The potential for machine learning to revolutionise industries and sectors - from healthcare to transportation - is drawing significant research interest.

Yet, the computational complexity of training and deploying methods like deep neural networks remains a significant barrier to wider application in the real world.

There is growing research activity around more efficient inference using neural networks, but training remains a challenge and is limited to powerful datacentre machines.

Dr Suhaib Fahmy's Fellowship will explore novel computing architectures to enable efficient inference and training of neural network models near the edge of the network.

This will allow prototyping and deployment of real machine learning applications nearer to the data sources.

It will involve moving away from applications with centralised historical stored data to those with real-time streaming data, for use in a variety of real world applications.

Machine learning can enable huge datasets to be processed beyond the scope of human capability - which will prove invaluable in multiple and sectors, including healthcare.

 

Dr Fahmy will aim to narrow the gap between machine learning theory research and real world applications.

Virtualised architectures

Existing research on efficient neural network architectures, focused primarily on inference, requires low level optimisation for a specific application.

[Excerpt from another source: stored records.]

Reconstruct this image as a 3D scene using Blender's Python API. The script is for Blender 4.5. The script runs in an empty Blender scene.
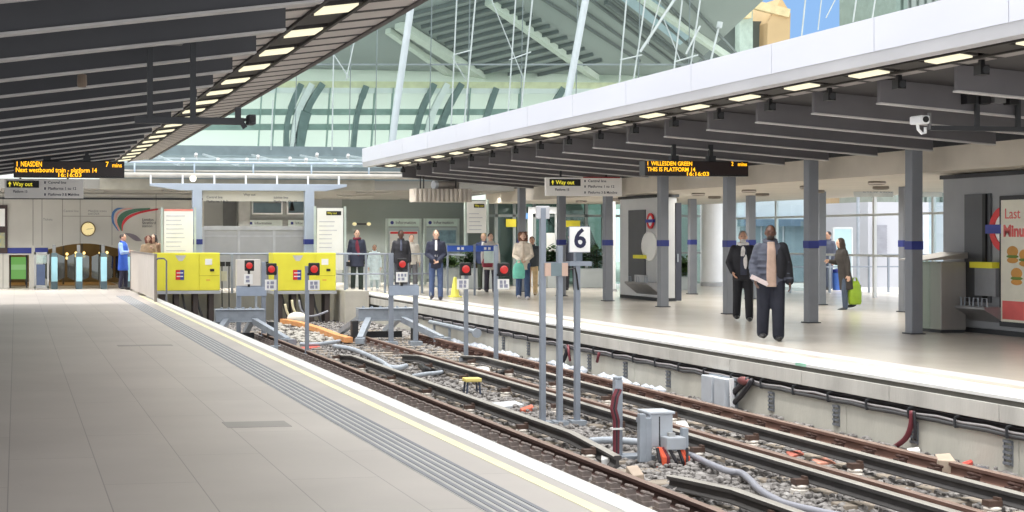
import bpy, bmesh, math, random
from mathutils import Vector, Matrix
random.seed(7)
SC = bpy.context.scene
COL = SC.collection
PI = math.pi

# ------------------------------------------------------------------ camera geometry
TH = math.radians(10); S_, C_ = math.sin(TH), math.cos(TH)
PX0, HY, FPX, EYE = 280.5, 237.5, 1500.0, 1.6

def ray(x, y):
    a = (x - PX0) / FPX; b = -(y - HY) / FPX
    return (S_ + a * C_, C_ - a * S_, b)
def G(x, y, z=0.0):
    d = ray(x, y); t = (z - EYE) / d[2]; return Vector((t * d[0], t * d[1], z))
def onX(x, y, X):
    d = ray(x, y); t = X / d[0]; return Vector((X, t * d[1], EYE + t * d[2]))
def onY(x, y, Y):
    d = ray(x, y); t = Y / d[1]; return Vector((t * d[0], Y, EYE + t * d[2]))

cam = bpy.data.cameras.new('camera'); camo = bpy.data.objects.new('camera', cam); COL.objects.link(camo)
camo.location = (0, 0, EYE); camo.rotation_euler = (PI / 2, 0, -TH)
cam.sensor_fit = 'HORIZONTAL'; cam.sensor_width = 36; cam.lens = 36 * FPX / 1024
cam.shift_x = (512 - PX0) / 1024; cam.shift_y = (HY - 256) / 1024
cam.clip_start = 0.1; cam.clip_end = 500
SC.camera = camo
vs = SC.view_settings
SC.display_settings.display_device = 'sRGB'
vs.view_transform = 'Standard'; vs.look = 'None'; vs.exposure = 0.0; vs.gamma = 1.0; vs.use_curve_mapping = False

# ------------------------------------------------------------------ materials
def lin(c):
    c = c / 255.0
    return c / 12.92 if c <= 0.04045 else ((c + 0.055) / 1.055) ** 2.4
def rgb(r, g, b): return (lin(r), lin(g), lin(b), 1)
MATS = {}
def mat(name, col, rough=0.6, metal=0.0, var=0.12, scale=3.0, bump=0.0, bscale=40.0, stretch=None, spec=0.5, alt=None):
    if name in MATS: return MATS[name]
    m = bpy.data.materials.new(name); m.use_nodes = True; nt = m.node_tree; N = nt.nodes; L = nt.links
    b = N['Principled BSDF']
    b.inputs['Roughness'].default_value = rough; b.inputs['Metallic'].default_value = metal
    b.inputs['Specular IOR Level'].default_value = spec
    c = rgb(*col)
    tc = N.new('ShaderNodeTexCoord'); mp = N.new('ShaderNodeMapping'); L.new(tc.outputs['Object'], mp.inputs['Vector'])
    if stretch: mp.inputs['Scale'].default_value = stretch
    nz = N.new('ShaderNodeTexNoise'); nz.inputs['Scale'].default_value = scale; nz.inputs['Detail'].default_value = 6
    L.new(mp.outputs['Vector'], nz.inputs['Vector'])
    mx = N.new('ShaderNodeMix'); mx.data_type = 'RGBA'
    rp = N.new('ShaderNodeMapRange'); rp.inputs['From Min'].default_value = 0.3; rp.inputs['From Max'].default_value = 0.7
    L.new(nz.outputs['Fac'], rp.inputs['Value']); L.new(rp.outputs['Result'], mx.inputs['Factor'])
    a = rgb(*alt) if alt else tuple(v * (1 - var) for v in c[:3]) + (1,)
    d = c if alt else tuple(min(1, v * (1 + var)) for v in c[:3]) + (1,)
    mx.inputs['A'].default_value = a; mx.inputs['B'].default_value = d
    L.new(mx.outputs['Result'], b.inputs['Base Color'])
    if bump:
        n2 = N.new('ShaderNodeTexNoise'); n2.inputs['Scale'].default_value = bscale; n2.inputs['Detail'].default_value = 4
        L.new(mp.outputs['Vector'], n2.inputs['Vector'])
        bp = N.new('ShaderNodeBump'); bp.inputs['Strength'].default_value = bump; bp.inputs['Distance'].default_value = 0.02
        L.new(n2.outputs['Fac'], bp.inputs['Height']); L.new(bp.outputs['Normal'], b.inputs['Normal'])
    MATS[name] = m
    return m
def emit(name, col, strength):
    if name in MATS: return MATS[name]
    m = bpy.data.materials.new(name); m.use_nodes = True; nt = m.node_tree
    b = nt.nodes['Principled BSDF']; b.inputs['Base Color'].default_value = (0.02, 0.02, 0.02, 1)
    b.inputs['Emission Color'].default_value = rgb(*col); b.inputs['Emission Strength'].default_value = strength
    MATS[name] = m
    return m
def glass(name, tint=(235, 245, 240), refl=0.12, rough=0.02):
    if name in MATS: return MATS[name]
    m = bpy.data.materials.new(name); m.use_nodes = True; nt = m.node_tree; N = nt.nodes; L = nt.links
    N.remove(N['Principled BSDF'])
    tr = N.new('ShaderNodeBsdfTransparent'); tr.inputs['Color'].default_value = rgb(*tint)
    gl = N.new('ShaderNodeBsdfGlossy'); gl.inputs['Roughness'].default_value = rough; gl.inputs['Color'].default_value = (0.9, 0.95, 0.95, 1)
    lf = N.new('ShaderNodeLayerWeight'); lw = N.new('ShaderNodeMath'); lw.operation = 'POWER'; L.new(lf.outputs['Facing'], lw.inputs[0]); lw.inputs[1].default_value = 5.0
    ad = N.new('ShaderNodeMath'); ad.operation = 'ADD'; ad.inputs[1].default_value = refl; L.new(lw.outputs[0], ad.inputs[0]); ad.use_clamp = True
    mx = N.new('ShaderNodeMixShader'); L.new(ad.outputs[0], mx.inputs['Fac']); L.new(tr.outputs[0], mx.inputs[1]); L.new(gl.outputs[0], mx.inputs[2])
    L.new(mx.outputs[0], N['Material Output'].inputs['Surface'])
    MATS[name] = m
    return m
def brickmat(name, col, mortar, bw, bh, ms, rough=0.5, rot=(0, 0, 0), off=0.0, var=0.06, loc=(0, 0, 0), nscale=1.5):
    if name in MATS: return MATS[name]
    m = bpy.data.materials.new(name); m.use_nodes = True; nt = m.node_tree; N = nt.nodes; L = nt.links
    b = N['Principled BSDF']; b.inputs['Roughness'].default_value = rough
    tc = N.new('ShaderNodeTexCoord'); mp = N.new('ShaderNodeMapping'); L.new(tc.outputs['Object'], mp.inputs['Vector'])
    mp.inputs['Rotation'].default_value = rot; mp.inputs['Location'].default_value = loc
    br = N.new('ShaderNodeTexBrick'); L.new(mp.outputs['Vector'], br.inputs['Vector'])
    br.inputs['Scale'].default_value = 1; br.inputs['Brick Width'].default_value = bw; br.inputs['Row Height'].default_value = bh
    br.inputs['Mortar Size'].default_value = ms; br.inputs['Mortar Smooth'].default_value = 0.1; br.offset = off
    c = rgb(*col)
    br.inputs['Color1'].default_value = tuple(v * (1 - var) for v in c[:3]) + (1,)
    br.inputs['Color2'].default_value = tuple(min(1, v * (1 + var)) for v in c[:3]) + (1,)
    br.inputs['Mortar'].default_value = rgb(*mortar)
    nz = N.new('ShaderNodeTexNoise'); nz.inputs['Scale'].default_value = nscale; nz.inputs['Detail'].default_value = 8
    L.new(tc.outputs['Object'], nz.inputs['Vector'])
    rp = N.new('ShaderNodeMapRange'); rp.inputs['From Min'].default_value = 0.3; rp.inputs['From Max'].default_value = 0.7
    rp.inputs['To Min'].default_value = 0.9; rp.inputs['To Max'].default_value = 1.06
    L.new(nz.outputs['Fac'], rp.inputs['Value'])
    mx = N.new('ShaderNodeMix'); mx.data_type = 'RGBA'; mx.blend_type = 'MULTIPLY'; mx.inputs['Factor'].default_value = 1
    L.new(br.outputs['Color'], mx.inputs['A']); L.new(rp.outputs['Result'], mx.inputs['B'])
    L.new(mx.outputs['Result'], b.inputs['Base Color'])
    MATS[name] = m
    return m

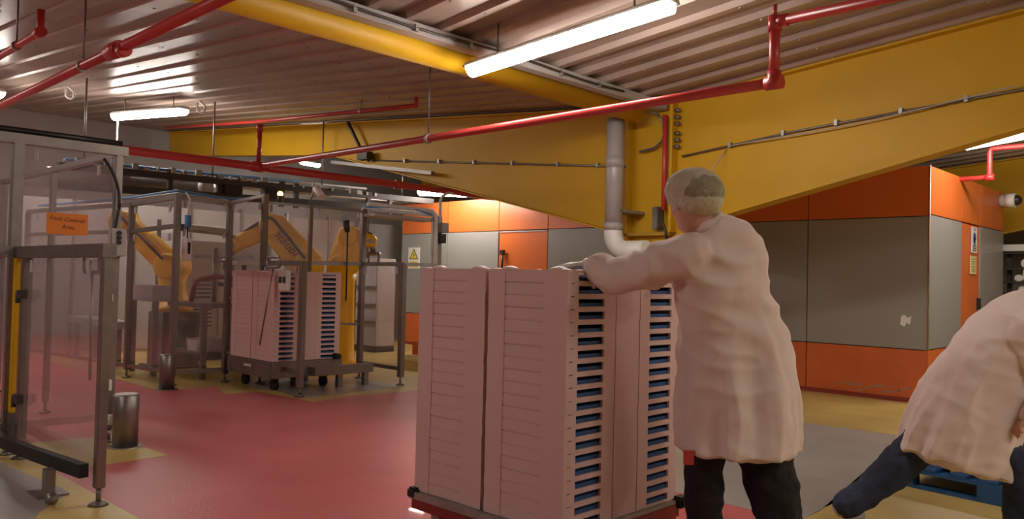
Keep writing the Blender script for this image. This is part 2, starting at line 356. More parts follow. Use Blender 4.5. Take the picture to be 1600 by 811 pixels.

Dr Suhaib Fahmy's Fellowship explores virtualised architectures that could support multiple machine learning applications and distributed streams of data on shared hardware, allowing these accelerators to be deployed as a reusable, shared network service.

The key aim of the Fellowship is to narrow the growing gap between machine learning theory research and real world distributed applications with constraints on predictability, latency, privacy, and efficiency by offering an open hardware accelerated framework that can be deployed for prototyping, experimentation, and deployment of a wide range of applications.

Dr Fahmy will also examine how some limited support for training can be added to these efficient edge accelerators, to enable distributed training using data at the edge, rather than sending it all to a centralised cloud datacentre. This will offer improvements in scalability and privacy, and improve latency and bandwidth use.